In any case, laser ablation would need much less delta-V than the usual imagery of plucky space-cowboys chasing errant sats with a net, or some such. Who knew that _Planetes_ would have such a strong effect on our collective imagination.


In the far future, perhaps orbit-cleaners could eat dead satellites and space debris, atomizing the debris and turning it into reaction mass.


Going from travelling at Mach 25 in one direction to travelling at Mach 25 in a different direction takes an amount of energy comparable to going from 0 to Mach 25. Being outside of atmosphere helps a lot, and being able to use the less powerful but more efficient electric ion propulsion engines helps a lot, but 10 satellites per mission is usually not feasible. 3 per mission is the number I've heard.

Some companies approaching this problem are hoping to utilize refueling depots. It adds another expensive rendezvous but it does help.


Designing the satellites to self de-orbit would be massively more efficient, but this technology is being developed to de-orbit older sats and other debris without that capability. It could also be useful to remove satellites that fail or who's de-orbit system fails.

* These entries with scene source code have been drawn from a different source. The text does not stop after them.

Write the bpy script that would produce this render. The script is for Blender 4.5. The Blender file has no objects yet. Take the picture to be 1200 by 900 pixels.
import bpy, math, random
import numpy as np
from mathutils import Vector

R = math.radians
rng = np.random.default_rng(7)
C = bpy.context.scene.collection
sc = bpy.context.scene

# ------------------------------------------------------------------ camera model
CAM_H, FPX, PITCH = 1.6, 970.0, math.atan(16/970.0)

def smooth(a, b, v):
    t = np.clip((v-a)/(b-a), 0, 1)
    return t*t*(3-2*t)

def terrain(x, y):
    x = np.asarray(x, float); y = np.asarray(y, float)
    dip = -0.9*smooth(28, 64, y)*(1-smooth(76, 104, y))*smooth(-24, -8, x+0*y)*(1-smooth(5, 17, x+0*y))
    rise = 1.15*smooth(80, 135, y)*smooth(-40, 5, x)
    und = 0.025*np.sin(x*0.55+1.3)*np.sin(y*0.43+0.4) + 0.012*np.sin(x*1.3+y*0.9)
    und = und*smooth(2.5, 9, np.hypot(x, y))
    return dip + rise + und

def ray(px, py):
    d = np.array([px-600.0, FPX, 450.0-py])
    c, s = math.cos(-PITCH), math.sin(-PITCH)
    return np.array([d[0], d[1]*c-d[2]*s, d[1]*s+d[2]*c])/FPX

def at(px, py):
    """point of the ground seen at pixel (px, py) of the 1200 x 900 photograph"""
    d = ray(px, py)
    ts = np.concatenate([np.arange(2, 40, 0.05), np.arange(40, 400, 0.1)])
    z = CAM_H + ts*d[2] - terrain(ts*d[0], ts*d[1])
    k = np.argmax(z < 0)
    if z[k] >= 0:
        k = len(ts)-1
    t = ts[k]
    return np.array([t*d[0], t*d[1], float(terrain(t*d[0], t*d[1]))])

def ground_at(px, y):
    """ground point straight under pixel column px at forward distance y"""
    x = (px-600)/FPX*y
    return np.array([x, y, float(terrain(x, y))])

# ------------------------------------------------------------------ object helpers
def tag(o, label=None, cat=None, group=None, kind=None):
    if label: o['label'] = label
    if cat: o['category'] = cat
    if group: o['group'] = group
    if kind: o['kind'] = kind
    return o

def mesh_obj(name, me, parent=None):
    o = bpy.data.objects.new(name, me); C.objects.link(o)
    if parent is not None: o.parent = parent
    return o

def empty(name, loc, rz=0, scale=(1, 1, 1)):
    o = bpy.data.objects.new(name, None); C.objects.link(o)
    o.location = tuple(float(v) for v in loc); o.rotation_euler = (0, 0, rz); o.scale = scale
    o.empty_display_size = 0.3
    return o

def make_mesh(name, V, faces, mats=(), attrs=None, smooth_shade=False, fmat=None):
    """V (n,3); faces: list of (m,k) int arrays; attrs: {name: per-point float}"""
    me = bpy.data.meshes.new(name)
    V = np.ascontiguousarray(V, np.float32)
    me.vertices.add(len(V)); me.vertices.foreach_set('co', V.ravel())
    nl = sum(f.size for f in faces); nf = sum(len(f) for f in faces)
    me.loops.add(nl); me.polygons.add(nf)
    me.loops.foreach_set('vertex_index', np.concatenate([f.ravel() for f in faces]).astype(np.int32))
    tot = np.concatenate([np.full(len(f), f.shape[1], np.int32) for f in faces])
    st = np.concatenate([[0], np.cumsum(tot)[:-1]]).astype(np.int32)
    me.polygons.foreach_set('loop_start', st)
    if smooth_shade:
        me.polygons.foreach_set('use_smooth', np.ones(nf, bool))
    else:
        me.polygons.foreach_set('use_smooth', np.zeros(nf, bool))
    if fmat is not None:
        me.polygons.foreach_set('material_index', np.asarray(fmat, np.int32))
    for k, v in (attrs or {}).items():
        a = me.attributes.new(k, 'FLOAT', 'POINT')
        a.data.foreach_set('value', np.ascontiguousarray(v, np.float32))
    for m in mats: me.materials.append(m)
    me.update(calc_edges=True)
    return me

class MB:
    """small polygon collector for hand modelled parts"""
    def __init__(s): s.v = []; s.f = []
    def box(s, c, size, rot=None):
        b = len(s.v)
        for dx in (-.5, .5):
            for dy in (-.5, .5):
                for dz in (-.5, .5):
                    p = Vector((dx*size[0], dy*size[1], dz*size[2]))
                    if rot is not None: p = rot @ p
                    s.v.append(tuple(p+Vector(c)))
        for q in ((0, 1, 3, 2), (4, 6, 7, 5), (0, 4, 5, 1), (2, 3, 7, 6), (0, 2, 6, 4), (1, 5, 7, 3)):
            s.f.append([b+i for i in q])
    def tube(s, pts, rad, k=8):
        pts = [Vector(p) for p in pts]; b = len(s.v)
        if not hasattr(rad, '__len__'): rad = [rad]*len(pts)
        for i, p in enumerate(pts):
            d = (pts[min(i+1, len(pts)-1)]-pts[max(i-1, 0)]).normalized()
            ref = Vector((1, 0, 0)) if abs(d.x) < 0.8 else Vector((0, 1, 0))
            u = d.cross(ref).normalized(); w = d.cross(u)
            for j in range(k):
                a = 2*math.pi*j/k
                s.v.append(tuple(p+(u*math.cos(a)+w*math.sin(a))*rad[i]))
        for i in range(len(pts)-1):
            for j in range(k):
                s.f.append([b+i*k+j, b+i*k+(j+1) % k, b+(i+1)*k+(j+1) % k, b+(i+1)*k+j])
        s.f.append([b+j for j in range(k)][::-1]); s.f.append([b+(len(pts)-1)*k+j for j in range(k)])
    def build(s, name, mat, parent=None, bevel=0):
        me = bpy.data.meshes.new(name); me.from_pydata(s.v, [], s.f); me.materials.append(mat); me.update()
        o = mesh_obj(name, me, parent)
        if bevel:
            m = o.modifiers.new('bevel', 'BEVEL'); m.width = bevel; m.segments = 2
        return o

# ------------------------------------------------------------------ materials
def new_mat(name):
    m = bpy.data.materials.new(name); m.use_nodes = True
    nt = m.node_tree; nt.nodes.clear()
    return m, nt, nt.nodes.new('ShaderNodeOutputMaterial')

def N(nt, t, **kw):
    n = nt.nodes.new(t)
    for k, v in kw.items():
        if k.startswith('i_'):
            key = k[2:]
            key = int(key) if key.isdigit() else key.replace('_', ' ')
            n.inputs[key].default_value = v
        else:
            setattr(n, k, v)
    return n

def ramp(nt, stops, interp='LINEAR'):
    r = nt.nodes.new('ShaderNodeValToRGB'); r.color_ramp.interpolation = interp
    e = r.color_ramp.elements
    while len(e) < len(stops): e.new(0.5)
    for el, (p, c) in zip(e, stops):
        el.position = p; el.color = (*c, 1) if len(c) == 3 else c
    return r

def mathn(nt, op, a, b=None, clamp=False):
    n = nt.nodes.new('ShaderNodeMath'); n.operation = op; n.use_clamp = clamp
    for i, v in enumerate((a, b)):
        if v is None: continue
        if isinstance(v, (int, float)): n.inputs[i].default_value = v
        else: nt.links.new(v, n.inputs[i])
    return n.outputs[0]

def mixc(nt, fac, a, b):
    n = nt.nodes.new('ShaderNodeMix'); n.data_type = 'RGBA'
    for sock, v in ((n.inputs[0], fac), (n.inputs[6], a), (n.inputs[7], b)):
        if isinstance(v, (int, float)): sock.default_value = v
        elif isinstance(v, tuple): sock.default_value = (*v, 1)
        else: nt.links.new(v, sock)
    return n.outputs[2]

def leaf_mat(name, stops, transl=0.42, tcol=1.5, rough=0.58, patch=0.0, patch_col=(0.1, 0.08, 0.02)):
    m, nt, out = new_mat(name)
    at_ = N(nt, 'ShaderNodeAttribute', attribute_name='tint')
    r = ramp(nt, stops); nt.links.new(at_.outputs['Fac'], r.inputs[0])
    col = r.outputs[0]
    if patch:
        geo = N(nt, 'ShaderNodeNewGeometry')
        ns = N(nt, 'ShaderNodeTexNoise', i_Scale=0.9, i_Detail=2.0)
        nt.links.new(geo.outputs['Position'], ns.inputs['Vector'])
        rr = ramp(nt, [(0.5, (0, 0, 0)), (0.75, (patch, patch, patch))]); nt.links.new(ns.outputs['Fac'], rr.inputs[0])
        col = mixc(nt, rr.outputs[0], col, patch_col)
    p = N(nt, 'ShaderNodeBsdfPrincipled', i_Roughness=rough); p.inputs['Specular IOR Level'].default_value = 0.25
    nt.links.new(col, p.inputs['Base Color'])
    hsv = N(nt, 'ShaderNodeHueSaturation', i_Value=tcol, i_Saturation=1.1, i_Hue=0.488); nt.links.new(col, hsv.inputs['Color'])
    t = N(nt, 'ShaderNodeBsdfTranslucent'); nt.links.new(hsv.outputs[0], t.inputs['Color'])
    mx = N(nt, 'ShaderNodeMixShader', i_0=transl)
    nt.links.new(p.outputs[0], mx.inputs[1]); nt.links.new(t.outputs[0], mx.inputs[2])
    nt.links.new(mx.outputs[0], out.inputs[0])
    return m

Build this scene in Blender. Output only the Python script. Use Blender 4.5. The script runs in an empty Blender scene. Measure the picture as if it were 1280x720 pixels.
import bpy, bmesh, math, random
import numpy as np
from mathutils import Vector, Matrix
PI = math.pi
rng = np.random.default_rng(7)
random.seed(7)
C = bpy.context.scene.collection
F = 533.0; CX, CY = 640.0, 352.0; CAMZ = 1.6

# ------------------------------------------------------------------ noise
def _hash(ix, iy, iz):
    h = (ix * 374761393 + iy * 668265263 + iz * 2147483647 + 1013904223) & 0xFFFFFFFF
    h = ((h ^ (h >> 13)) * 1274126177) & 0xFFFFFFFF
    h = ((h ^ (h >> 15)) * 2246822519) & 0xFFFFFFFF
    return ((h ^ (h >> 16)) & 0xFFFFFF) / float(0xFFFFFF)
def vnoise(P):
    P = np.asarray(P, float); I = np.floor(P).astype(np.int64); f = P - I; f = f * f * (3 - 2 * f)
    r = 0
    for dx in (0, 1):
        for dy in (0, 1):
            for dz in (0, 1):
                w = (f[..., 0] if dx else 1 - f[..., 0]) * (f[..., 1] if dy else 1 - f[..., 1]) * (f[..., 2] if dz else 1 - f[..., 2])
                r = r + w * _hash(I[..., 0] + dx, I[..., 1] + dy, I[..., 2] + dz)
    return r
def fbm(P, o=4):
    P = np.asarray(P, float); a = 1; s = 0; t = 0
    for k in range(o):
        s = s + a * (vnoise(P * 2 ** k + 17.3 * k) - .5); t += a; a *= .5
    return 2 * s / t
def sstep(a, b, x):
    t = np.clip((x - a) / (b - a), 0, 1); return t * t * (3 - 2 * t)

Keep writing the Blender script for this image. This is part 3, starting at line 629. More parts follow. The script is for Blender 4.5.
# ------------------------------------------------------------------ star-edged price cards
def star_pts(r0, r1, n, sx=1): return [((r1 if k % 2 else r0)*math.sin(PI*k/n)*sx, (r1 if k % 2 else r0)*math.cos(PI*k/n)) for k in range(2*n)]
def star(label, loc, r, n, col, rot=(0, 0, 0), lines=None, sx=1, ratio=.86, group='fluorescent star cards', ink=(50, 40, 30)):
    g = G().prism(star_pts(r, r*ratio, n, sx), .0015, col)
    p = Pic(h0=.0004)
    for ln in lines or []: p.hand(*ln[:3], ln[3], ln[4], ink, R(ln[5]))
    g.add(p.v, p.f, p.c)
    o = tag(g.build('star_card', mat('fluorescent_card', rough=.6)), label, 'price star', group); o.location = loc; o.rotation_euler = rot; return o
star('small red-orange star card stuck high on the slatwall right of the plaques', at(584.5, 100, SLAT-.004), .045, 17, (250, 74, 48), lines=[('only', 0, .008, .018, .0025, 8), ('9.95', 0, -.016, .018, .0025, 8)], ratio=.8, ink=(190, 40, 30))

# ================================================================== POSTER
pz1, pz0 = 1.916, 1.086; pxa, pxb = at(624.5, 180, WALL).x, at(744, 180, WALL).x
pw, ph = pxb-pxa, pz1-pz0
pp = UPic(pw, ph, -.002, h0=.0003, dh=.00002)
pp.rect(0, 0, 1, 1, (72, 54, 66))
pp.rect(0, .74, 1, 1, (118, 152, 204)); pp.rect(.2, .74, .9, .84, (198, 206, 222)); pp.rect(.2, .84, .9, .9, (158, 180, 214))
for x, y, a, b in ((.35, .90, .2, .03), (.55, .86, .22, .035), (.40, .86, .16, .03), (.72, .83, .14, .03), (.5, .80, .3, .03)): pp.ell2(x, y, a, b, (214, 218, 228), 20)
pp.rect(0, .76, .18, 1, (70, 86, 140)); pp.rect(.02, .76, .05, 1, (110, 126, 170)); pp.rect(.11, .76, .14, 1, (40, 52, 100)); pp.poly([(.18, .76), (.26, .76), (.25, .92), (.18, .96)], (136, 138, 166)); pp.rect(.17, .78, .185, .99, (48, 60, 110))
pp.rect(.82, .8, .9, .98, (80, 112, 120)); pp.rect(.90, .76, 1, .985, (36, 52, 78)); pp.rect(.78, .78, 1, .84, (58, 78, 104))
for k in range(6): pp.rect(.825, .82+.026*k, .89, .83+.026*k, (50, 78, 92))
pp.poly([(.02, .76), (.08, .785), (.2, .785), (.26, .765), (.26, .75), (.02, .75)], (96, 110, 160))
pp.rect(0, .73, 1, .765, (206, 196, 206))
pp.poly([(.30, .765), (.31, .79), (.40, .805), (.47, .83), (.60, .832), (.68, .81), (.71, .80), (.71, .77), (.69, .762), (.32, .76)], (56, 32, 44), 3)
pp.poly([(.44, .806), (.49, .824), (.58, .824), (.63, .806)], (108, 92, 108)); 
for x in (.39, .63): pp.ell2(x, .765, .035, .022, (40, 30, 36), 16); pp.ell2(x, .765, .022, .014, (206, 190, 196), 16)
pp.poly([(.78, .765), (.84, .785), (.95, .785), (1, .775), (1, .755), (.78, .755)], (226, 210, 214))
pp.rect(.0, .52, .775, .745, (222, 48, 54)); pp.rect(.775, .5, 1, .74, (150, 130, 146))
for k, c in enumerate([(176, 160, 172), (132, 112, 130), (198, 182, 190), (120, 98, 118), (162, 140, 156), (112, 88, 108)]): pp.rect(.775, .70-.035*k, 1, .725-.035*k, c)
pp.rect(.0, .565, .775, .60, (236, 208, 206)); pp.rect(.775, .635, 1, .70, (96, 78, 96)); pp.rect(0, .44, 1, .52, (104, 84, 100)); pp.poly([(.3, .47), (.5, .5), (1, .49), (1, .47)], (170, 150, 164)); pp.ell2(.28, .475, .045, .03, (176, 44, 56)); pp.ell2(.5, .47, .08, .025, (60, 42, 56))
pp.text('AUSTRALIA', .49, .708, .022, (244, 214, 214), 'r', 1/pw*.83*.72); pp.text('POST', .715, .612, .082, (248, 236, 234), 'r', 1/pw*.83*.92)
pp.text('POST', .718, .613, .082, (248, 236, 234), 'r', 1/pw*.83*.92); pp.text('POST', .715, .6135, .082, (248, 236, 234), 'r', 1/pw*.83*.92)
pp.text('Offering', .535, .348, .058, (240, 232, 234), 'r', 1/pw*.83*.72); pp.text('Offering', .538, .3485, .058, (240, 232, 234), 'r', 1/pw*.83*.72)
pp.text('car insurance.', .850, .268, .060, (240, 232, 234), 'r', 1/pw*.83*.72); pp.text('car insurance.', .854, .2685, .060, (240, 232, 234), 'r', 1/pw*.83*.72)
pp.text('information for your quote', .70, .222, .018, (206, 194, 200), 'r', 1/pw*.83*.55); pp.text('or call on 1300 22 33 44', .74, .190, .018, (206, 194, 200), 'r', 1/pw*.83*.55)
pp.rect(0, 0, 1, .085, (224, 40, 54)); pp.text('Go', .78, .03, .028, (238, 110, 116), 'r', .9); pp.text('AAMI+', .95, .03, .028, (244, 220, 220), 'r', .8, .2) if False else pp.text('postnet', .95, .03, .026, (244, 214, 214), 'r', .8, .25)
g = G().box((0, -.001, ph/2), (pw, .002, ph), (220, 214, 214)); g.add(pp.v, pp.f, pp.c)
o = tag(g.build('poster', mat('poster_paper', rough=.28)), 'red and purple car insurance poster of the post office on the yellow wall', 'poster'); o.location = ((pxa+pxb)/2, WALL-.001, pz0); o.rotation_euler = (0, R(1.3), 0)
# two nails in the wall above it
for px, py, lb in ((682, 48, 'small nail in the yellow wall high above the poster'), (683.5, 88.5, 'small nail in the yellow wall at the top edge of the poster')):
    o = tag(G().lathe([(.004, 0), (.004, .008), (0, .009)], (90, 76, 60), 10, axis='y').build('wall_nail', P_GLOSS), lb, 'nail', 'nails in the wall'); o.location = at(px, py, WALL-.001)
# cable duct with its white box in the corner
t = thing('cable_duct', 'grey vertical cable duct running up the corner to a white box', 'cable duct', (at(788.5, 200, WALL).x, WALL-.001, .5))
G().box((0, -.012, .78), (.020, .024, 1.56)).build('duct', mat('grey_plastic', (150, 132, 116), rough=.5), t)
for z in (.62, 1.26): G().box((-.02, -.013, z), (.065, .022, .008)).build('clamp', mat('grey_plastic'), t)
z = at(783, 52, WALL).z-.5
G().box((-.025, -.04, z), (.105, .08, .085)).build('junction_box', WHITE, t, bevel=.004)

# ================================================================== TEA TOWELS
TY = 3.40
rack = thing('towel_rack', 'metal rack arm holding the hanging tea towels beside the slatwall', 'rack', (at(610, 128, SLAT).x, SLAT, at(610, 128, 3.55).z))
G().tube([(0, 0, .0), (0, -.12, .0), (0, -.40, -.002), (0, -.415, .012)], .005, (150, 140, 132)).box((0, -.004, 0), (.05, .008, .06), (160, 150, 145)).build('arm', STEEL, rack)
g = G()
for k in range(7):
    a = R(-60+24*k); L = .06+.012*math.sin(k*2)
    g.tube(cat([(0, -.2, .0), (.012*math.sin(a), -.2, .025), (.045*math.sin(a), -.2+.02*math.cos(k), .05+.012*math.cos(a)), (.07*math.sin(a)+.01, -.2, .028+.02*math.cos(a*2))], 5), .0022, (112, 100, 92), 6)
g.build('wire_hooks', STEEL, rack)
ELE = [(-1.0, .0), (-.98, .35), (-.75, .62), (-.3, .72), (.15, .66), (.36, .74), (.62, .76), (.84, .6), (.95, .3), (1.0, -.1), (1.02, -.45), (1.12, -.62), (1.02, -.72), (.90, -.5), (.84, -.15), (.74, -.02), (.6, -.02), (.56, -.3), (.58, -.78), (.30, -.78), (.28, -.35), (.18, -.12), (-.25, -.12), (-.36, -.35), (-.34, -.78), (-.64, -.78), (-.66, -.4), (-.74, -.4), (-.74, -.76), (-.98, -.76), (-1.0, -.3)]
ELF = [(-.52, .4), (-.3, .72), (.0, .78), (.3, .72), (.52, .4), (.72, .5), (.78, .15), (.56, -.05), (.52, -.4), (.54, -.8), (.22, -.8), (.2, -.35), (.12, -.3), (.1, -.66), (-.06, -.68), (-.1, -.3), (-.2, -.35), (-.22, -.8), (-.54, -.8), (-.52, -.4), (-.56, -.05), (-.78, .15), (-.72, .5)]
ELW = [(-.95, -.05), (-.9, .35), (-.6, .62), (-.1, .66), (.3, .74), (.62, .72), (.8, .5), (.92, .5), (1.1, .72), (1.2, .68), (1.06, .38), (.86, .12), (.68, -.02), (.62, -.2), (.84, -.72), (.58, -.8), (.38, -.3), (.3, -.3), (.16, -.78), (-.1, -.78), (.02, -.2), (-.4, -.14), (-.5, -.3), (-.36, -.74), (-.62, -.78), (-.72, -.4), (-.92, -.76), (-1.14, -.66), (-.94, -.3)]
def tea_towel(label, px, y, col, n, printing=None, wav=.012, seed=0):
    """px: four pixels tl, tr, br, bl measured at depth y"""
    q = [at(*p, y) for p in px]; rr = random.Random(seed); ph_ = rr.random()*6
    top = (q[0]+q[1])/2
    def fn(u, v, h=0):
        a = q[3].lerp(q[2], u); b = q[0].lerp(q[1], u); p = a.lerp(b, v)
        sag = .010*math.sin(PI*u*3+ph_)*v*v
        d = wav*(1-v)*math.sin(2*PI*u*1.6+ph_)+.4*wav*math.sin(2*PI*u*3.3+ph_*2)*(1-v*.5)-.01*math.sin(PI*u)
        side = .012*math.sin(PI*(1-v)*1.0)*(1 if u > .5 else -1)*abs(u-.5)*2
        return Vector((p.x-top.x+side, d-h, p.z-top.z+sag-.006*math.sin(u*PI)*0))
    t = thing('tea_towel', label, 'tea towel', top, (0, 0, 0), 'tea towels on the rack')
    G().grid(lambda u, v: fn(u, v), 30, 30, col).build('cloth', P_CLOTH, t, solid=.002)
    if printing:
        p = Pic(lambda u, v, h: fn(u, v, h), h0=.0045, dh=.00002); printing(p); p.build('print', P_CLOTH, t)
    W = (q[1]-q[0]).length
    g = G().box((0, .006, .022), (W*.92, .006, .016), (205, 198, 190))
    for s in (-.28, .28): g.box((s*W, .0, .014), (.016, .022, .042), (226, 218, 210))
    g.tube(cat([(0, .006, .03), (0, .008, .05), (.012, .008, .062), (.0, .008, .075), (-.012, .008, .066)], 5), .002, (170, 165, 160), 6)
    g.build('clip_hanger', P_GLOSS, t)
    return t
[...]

There was a recent test of a grapple system that harpoons a target sat, but it's early days in the development of such systems for arbitrary sats, rather than recovery missions designed for a particular target sat.



Given Woz's post-Apple track record, that's not a good sign..


Doing better than Jobs!


It would be most likely far more expensive than just adding few kg to your payload to allow for faster deorbit.


It would cost more than reserving some propellant.